Et l’Est ne sera pas la seule zone lésée. George Zachmann, expert en questions énergétiques au centre Bruegel (un think tank basé à Bruxelles) explique que le Nord Stream 2 permettrait à Gazprom "d’améliorer sa position sur le marché dans le nord-ouest de l’Europe en offrant de meilleurs prix et pouvant même être compétitif contre le gaz naturel liquéfié issu des pays d’Europe de l’Ouest. Et cela tout en augmentant dans le même temps ses prix à l’Est". Une mauvaise nouvelle pour le français Engie qui s’est justement beaucoup investi dans le gaz naturel liquéfié en créant "Gas4sea" un service de soutage de gaz naturel liquéfié par les mers, via une flotte dédiée, et dont les navires pourraient donc passer juste en-dessus des nouvelles installations du Nord Stream. 
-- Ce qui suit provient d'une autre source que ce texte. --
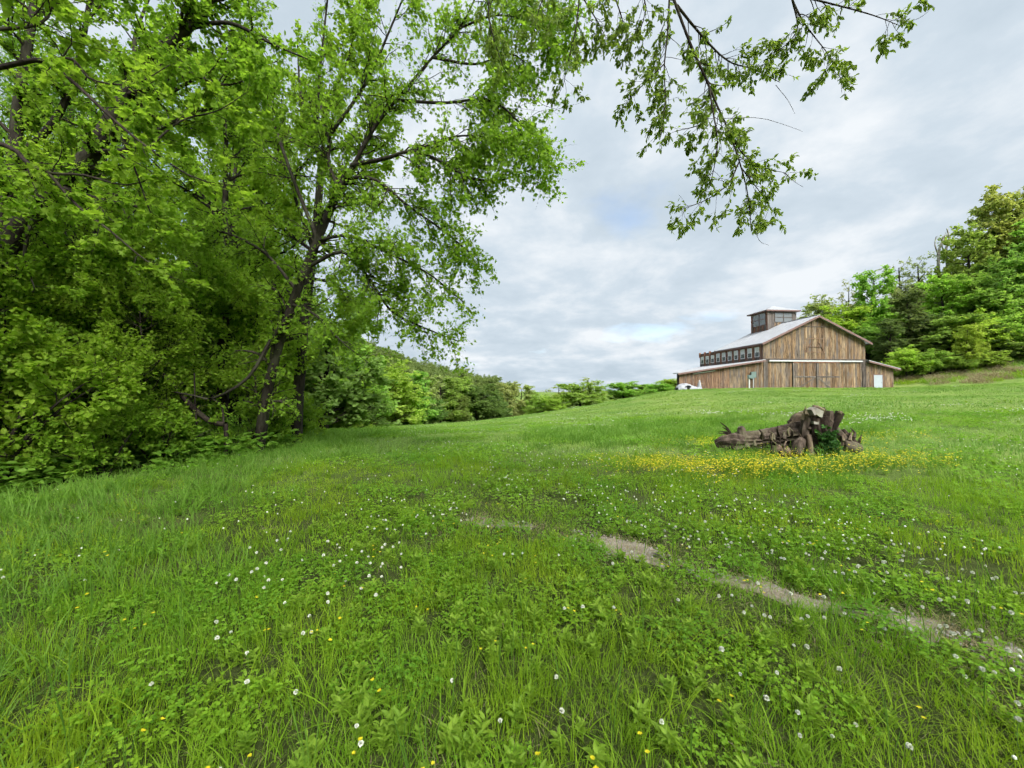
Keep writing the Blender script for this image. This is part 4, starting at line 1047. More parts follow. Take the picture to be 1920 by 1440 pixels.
ZERO = np.zeros(3)
class Proto:
    def __init__(s, g, bark, leafm, tmpl):
        s.trunk = g.wood_mesh('trunk', g.wood, bark, ZERO) if g.wood else None
        s.br = g.wood_mesh('branches', g.twig, M_barkd if bark is not M_grey else M_grey, ZERO) if g.twig else None
        s.crown = g.leaf_mesh('crown', leafm, ZERO, tmpl) if g.leaf else None
    def place(s, name, x, y, label, cat='tree', group=None, scale=1.0, sz=None, rot=0.0, color=(1, 1, 1), dz=0.0):
        root = empty(name, (x, y, h1(x, y) + dz), rot); root.scale = (scale, scale, sz or scale)
        tag(root, label, cat, group)
        for nm_, me in (('trunk', s.trunk), ('branches', s.br), ('crown', s.crown)):
            if me is not None:
                o = link(nm_, me, root); o.color = (*color, 1)
        return root
def h1(x, y): return float(H(np.array([x]), np.array([y]))[0])

rw = random.Random(21)
wp = [Proto(broadleaf(101, 17, 8.5, .16, 34, 1500, 24000, (.085, .15), lev2=170), M_bark, LEAF['maple'], ROUND),
      Proto(broadleaf(102, 14, 7.5, .10, 34, 1500, 24000, (.08, .145), lev2=170), M_bark, LEAF['lime'], ROUND),
      Proto(broadleaf(103, 15, 8.0, .08, 36, 1500, 25000, (.08, .145), lev2=170), M_bark, LEAF['deep'], KITE)]
wood_spots = [  # x, y, proto, scale
    (-9.5, 13.0, 0, .95), (-12.5, 11.0, 2, 1.0), (-11.5, 16.0, 1, 1.1), (-14.5, 14.0, 0, 1.05), (-12.2, 18.0, 1, .95), (-16.5, 9.5, 1, 1.0), (-13.0, 20.0, 0, 1.05),
    (-18.0, 16.0, 2, 1.15), (-20.5, 12.0, 0, 1.1), (-16.2, 26.0, 1, .95), (-17.0, 23.0, 2, 1.15), (-22.5, 19.0, 1, 1.2), (-19.0, 31.0, 0, 1.0), (-21.0, 28.0, 2, 1.2), (-26.0, 15.0, 0, 1.2), (-14.5, 5.5, 2, .9), (-10.6, 10.0, 1, .75), (-14.2, 22.0, 1, .9), (-25.0, 8.0, 2, 1.1), (-28.0, 24.0, 1, 1.2)]
wl_u = sorted(range(len(wood_spots)), key=lambda i: (wood_spots[i][1] > 16, wood_spots[i][0] / wood_spots[i][1]))
ORD = ('leftmost', 'second', 'third', 'fourth', 'fifth', 'sixth', 'seventh', 'eighth', 'ninth', 'tenth', 'eleventh', 'twelfth', 'thirteenth')
wl_lab = {}
for rank, i in enumerate(wl_u):
    nearrow = [q for q in wl_u if (wood_spots[q][1] > 16) == (wood_spots[i][1] > 16)]
    k2 = nearrow.index(i)
    wl_lab[i] = ('leftmost' if k2 == 0 else ORD[k2] + ' from the left') + (' leafy tree in the rear row of the left-hand wood' if wood_spots[i][1] > 16 else ' leafy tree in the front row of the left-hand wood')
for i, (x, y, k_, s_) in enumerate(wood_spots):
    wp[k_].place('woodland_tree', x, y, wl_lab[i], group='trees crowded in the left-hand wood', scale=s_ * rw.uniform(.95, 1.05) * (.76 if y < 16 else .86), rot=rw.uniform(0, 6.28))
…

Si l’Allemagne choisit cette option, elle remettra enfin en cause le "Paquet sur le climat et l’énergie" qui doit, à l’horizon 2020, d’améliorer l’efficacité énergétique de l’Union européenne en réduisant les gaspillages. Adopté en 2008 et traduit dans les législations nationales en 2009, il risque une remise en cause pure et simple si l’Allemagne se détourne finalement du projet commun. Son échec enverrait surtout un message clair à la communauté internationale et aux grandes puissances comme la Chine, le Etats-Unis ou la Russie: l’Union européenne n’est pas capable de porter un projet de grande ampleur de manière collective, notamment sur des questions stratégiques comme l’énergie. Et la faille ne viendrait pas d’un "petit" pays mais d’un Etat fondateur de la construction européenne qui préfère la relation bilatérale au projet commun. Un coup dur qui pourrait, au moins symboliquement, saper profondément la raison d’être du projet européen, qui manque parfois cruellement d’un leader pouvant impulser une solidarité européenne au-delà des intérêts nationaux. Après une période 2016-2017 éprouvante pour l’Union européenne (Brexit et "eurosceptiscisme" à son sommet), un nouvel affaiblissement pourrait être la faille de trop.